Austin is not as culturally diverse as Houston -- it's not exactly the international port city that Houston is. But as far as racist, I'd pick Austin any day over Atlanta, St. Louis, you name-em. And if you think Houston isn't racist, go visit Kingwood or Southside Place.

(5) Things you forgot.

You forgot to mention that Houston has NO interesting nature nearby and the summers get pretty hellacious and humid. Austin summers are almost as hot, but a LOT less humid. And the nature is beautiful. The hills and cedar, the bluebonnets, all the parks. It's just no competition. In Houston, you either have to drive an hour or two to the beach, or go an hour out of town to see what? Pristine swamp? Save it. Houston has nothing like the hill country.

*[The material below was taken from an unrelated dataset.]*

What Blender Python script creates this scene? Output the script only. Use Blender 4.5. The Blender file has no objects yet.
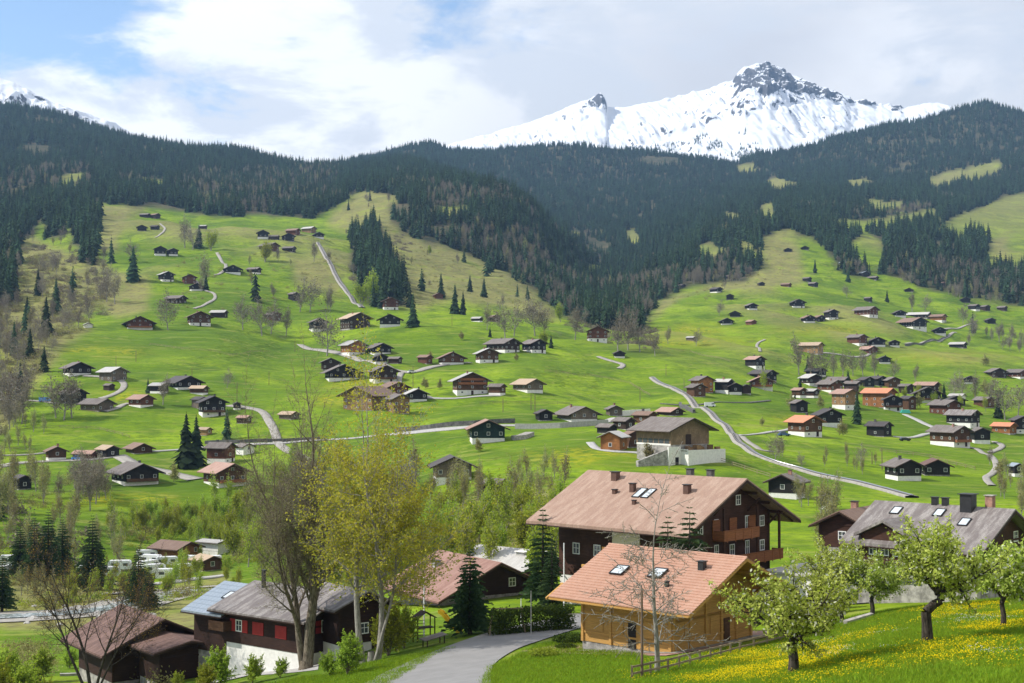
import bpy, bmesh, math, random
import numpy as np
from mathutils import Vector, Matrix
from mathutils.bvhtree import BVHTree
R = math.radians
sc = bpy.context.scene
COL = sc.collection
F = 1422.0                       # focal length in pixels of a 1024 wide frame (50 mm on 36 mm)
PITCH = math.atan(38.5 / F)
CP, SP = math.cos(PITCH), math.sin(PITCH)

# ---------------------------------------------------------------- camera
cd = bpy.data.cameras.new('camera'); cam = bpy.data.objects.new('camera', cd); COL.objects.link(cam)
cd.sensor_width = 36; cd.lens = 50.0; cd.clip_start = 0.5; cd.clip_end = 40000
cam.location = (0, 0, 0); cam.rotation_euler = (math.pi / 2 + PITCH, 0, 0)
sc.camera = cam

def us(px, py):
    """tangent of azimuth and slope (x/y, z/y) of a direction given by picture coordinates"""
    a = (px - 512) / F; c = (341.5 - py) / F
    yy = CP - c * SP
    return a / yy, (SP + c * CP) / yy

def proj(x, y, z):
    d = y * CP + z * SP
    d = np.maximum(d, 1e-3)
    v = -y * SP + z * CP
    return 512 + F * x / d, 341.5 - F * v / d

# ---------------------------------------------------------------- materials
def nt(m):
    m.use_nodes = True; t = m.node_tree; t.nodes.clear(); return t
def N(t, kind, **kw):
    n = t.nodes.new(kind)
    for k, v in kw.items():
        if k in ('operation', 'blend_type', 'data_type', 'attribute_name', 'noise_dimensions', 'bands_direction', 'wave_type', 'feature', 'attribute_type', 'sky_type', 'clamp', 'wave_profile', 'interpolation_type'):
            setattr(n, k, v)
        else: n.inputs[k].default_value = v
    return n
def LK(t, a, b): t.links.new(a, b)
def mixc(t, fac, a, b, mode='MIX'):
    n = t.nodes.new('ShaderNodeMix'); n.data_type = 'RGBA'; n.blend_type = mode
    for i, v in ((0, fac), (6, a), (7, b)):
        if hasattr(v, 'links') or hasattr(v, 'is_linked'): t.links.new(v, n.inputs[i])
        elif i == 0: n.inputs[0].default_value = v
        else: n.inputs[i].default_value = (*v, 1) if len(v) == 3 else v
    return n.outputs[2]
def ramp(t, src, a, b, lo=0.0, hi=1.0):
    n = t.nodes.new('ShaderNodeMapRange'); n.interpolation_type = 'SMOOTHSTEP'
    t.links.new(src, n.inputs[0]); n.inputs[1].default_value = a; n.inputs[2].default_value = b
    n.inputs[3].default_value = lo; n.inputs[4].default_value = hi
    return n.outputs[0]
def mth(t, op, a, b=None):
    n = t.nodes.new('ShaderNodeMath'); n.operation = op
    for i, v in ((0, a), (1, b)):
        if v is None: continue
        if hasattr(v, 'is_linked'): t.links.new(v, n.inputs[i])
        else: n.inputs[i].default_value = v
    return n.outputs[0]
def noise(t, vec, scale, detail=4, rough=0.55, dist=0.0):
    n = t.nodes.new('ShaderNodeTexNoise'); n.inputs['Scale'].default_value = scale
    n.inputs['Detail'].default_value = detail; n.inputs['Roughness'].default_value = rough; n.inputs['Distortion'].default_value = dist
    if vec is not None: t.links.new(vec, n.inputs['Vector'])
    return n.outputs['Fac']
def mapping(t, vec, scale):
    n = t.nodes.new('ShaderNodeMapping'); t.links.new(vec, n.inputs[0]); n.inputs['Scale'].default_value = scale; return n.outputs[0]
def outp(t, sh):
    o = t.nodes.new('ShaderNodeOutputMaterial'); t.links.new(sh, o.inputs['Surface']); return o
def princ(t, col, rough=0.85, spec=0.25, metal=0.0, normal=None):
    p = t.nodes.new('ShaderNodeBsdfPrincipled')
    if hasattr(col, 'is_linked'): t.links.new(col, p.inputs['Base Color'])
    else: p.inputs['Base Color'].default_value = (*col, 1)
    p.inputs['Roughness'].default_value = rough; p.inputs['Specular IOR Level'].default_value = spec; p.inputs['Metallic'].default_value = metal
    if normal is not None: t.links.new(normal, p.inputs['Normal'])
    return p.outputs[0]
def bump(t, h, strength=0.5, dist=0.1):
    b = t.nodes.new('ShaderNodeBump'); b.inputs['Strength'].default_value = strength; b.inputs['Distance'].default_value = dist
    t.links.new(h, b.inputs['Height']); return b.outputs[0]
def scl(c, k): return tuple(min(1, v * k) for v in c)
M = {}
def m_wood(name, c, plank='Z', freq=5.0, rnd=0.35, contrast=0.45):
    """timber boards; plank = axis across which the boards repeat"""
    m = bpy.data.materials.new(name); t = nt(m)
    tc = t.nodes.new('ShaderNodeTexCoord'); oi = t.nodes.new('ShaderNodeObjectInfo')
    w = N(t, 'ShaderNodeTexWave', Scale=freq * 0.1592 * 3.14, Distortion=0.3, Detail=1.0); w.bands_direction = plank; w.wave_profile = 'SAW'
    LK(t, tc.outputs['Object'], w.inputs['Vector'])
    st = (1, 1, 14) if plank == 'Z' else (14, 14, 1)
    grain = noise(t, mapping(t, tc.outputs['Object'], st), 0.9, 5, 0.65)
    patch = noise(t, tc.outputs['Object'], 0.55, 3, 0.6)
    f = ramp(t, grain, 0.3, 0.75)
    c1 = mixc(t, f, scl(c, 1 - contrast), scl(c, 1 + contrast * 0.8))
    c2 = mixc(t, ramp(t, patch, 0.35, 0.7), c1, scl(c, 0.6), 'MIX') if contrast > 0.3 else c1
    c3 = mixc(t, ramp(t, w.outputs['Fac'], 0.0, 0.12, 0.75, 0.0), c2, scl(c, 0.25))
    rv = mth(t, 'MULTIPLY_ADD', oi.outputs['Random'], rnd); rv.node.inputs[2].default_value = 1 - rnd / 2
    hs = t.nodes.new('ShaderNodeHueSaturation'); LK(t, c3, hs.inputs['Color']); LK(t, rv, hs.inputs['Value'])
    outp(t, princ(t, hs.outputs[0], 0.8, 0.2, 0, bump(t, w.outputs['Fac'], 0.4, 0.02)))
    M[name] = m; return m
def m_roof(name, c, c2, rough=0.75, row=3.0, rnd=0.25, patchy=0.6, metal=0.0):
    m = bpy.data.materials.new(name); t = nt(m)
    tc = t.nodes.new('ShaderNodeTexCoord'); oi = t.nodes.new('ShaderNodeObjectInfo')
    w = N(t, 'ShaderNodeTexWave', Scale=row * 0.5, Distortion=0.0); w.bands_direction = 'X'; w.wave_profile = 'SAW'
    LK(t, tc.outputs['Object'], w.inputs['Vector'])
    wy = N(t, 'ShaderNodeTexWave', Scale=row * 0.6, Distortion=0.4, Detail=1.0); wy.bands_direction = 'Y'
    LK(t, tc.outputs['Object'], wy.inputs['Vector'])
    n1 = noise(t, mapping(t, tc.outputs['Object'], (0.25, 1.2, 0.4)), 1.3, 5, 0.65)   # streaks running down the slope
    n2 = noise(t, tc.outputs['Object'], 6.0, 4, 0.7)
    col = mixc(t, ramp(t, n1, 0.4, 0.66, 0, patchy), c, c2)
    col = mixc(t, ramp(t, n2, 0.35, 0.7, 0, 0.55), col, scl(c, 0.62))
    col = mixc(t, ramp(t, w.outputs['Fac'], 0.0, 0.3, 0.55, 0), col, scl(c, 0.45))
    col = mixc(t, ramp(t, wy.outputs['Fac'], 0.0, 0.3, 0.25, 0), col, scl(c, 0.5))
    rv = mth(t, 'MULTIPLY_ADD', oi.outputs['Random'], rnd); rv.node.inputs[2].default_value = 1 - rnd / 2
    hs = t.nodes.new('ShaderNodeHueSaturation'); LK(t, col, hs.inputs['Color']); LK(t, rv, hs.inputs['Value'])
    outp(t, princ(t, hs.outputs[0], rough, 0.3, metal, bump(t, n2, 0.5, 0.04)))
    M[name] = m; return m
def m_plain(name, c, rough=0.8, spec=0.25, metal=0.0, var=0.25, s=1.5, bmp=0.3):
    m = bpy.data.materials.new(name); t = nt(m)
    tc = t.nodes.new('ShaderNodeTexCoord')
    n1 = noise(t, tc.outputs['Object'], s, 5, 0.65); n2 = noise(t, tc.outputs['Object'], s * 9, 3, 0.6)
    col = mixc(t, ramp(t, n1, 0.3, 0.7), scl(c, 1 - var), scl(c, 1 + var * 0.6))
    col = mixc(t, ramp(t, n2, 0.5, 0.75, 0, var), col, scl(c, 0.55))
    outp(t, princ(t, col, rough, spec, metal, bump(t, n2, bmp, 0.02)))
    M[name] = m; return m
def m_leaf(name, c, c2, transl=0.35, hue=0.04, val=0.35):
    m = bpy.data.materials.new(name); t = nt(m)
    geo = t.nodes.new('ShaderNodeNewGeometry'); oi = t.nodes.new('ShaderNodeObjectInfo')
    col = mixc(t, geo.outputs['Random Per Island'], c, c2)
    h = mth(t, 'MULTIPLY_ADD', oi.outputs['Random'], hue); h.node.inputs[2].default_value = 0.5 - hue / 2
    rv = mth(t, 'MULTIPLY_ADD', oi.outputs['Random'], val); rv.node.inputs[2].default_value = 1 - val / 2
    hs = t.nodes.new('ShaderNodeHueSaturation'); LK(t, col, hs.inputs['Color']); LK(t, rv, hs.inputs['Value']); LK(t, h, hs.inputs['Hue'])
    d = t.nodes.new('ShaderNodeBsdfDiffuse'); LK(t, hs.outputs[0], d.inputs['Color'])
    tr = t.nodes.new('ShaderNodeBsdfTranslucent'); LK(t, hs.outputs[0], tr.inputs['Color'])
    mx = t.nodes.new('ShaderNodeMixShader'); mx.inputs[0].default_value = transl
    LK(t, d.outputs[0], mx.inputs[1]); LK(t, tr.outputs[0], mx.inputs[2]); outp(t, mx.outputs[0])
    M[name] = m; return m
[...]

Also, you have forgotten to mention the problems with working in the oil industry. I got out of the oil industry because I was tired of dealing with the constant cyclical ups-and-downs -- and management's idiotically short-signed reactions to them. Everyone I know who is over 40 and working in the oil industry is just trying to make it past enough layoff cycles that they can retire. They wish they'd gotten out of oil ten years ago while they still had a reasonable shot at starting something new and going somewhere with it. And I'm not knocking the people I worked with -- they were great people. But they were trapped in a lousy industry. I'd much rather be working in an industry like e-commerce where growth is the focus in stead of cost-cutting, and where people are looked at by upper management as valuable contributors rather than expenses. And if you live in Houston and want to do cool development stuff like e-commerce, games, or compiler technologies, you've pretty much got to go to Austin.

In summary, are you sure you're not a troll? The picture you paint looks a little bit like Austin and a little like Houston, but not enough that I'd recognize either of the cities you describe as either Austin or Houston if you hadn't told me up front.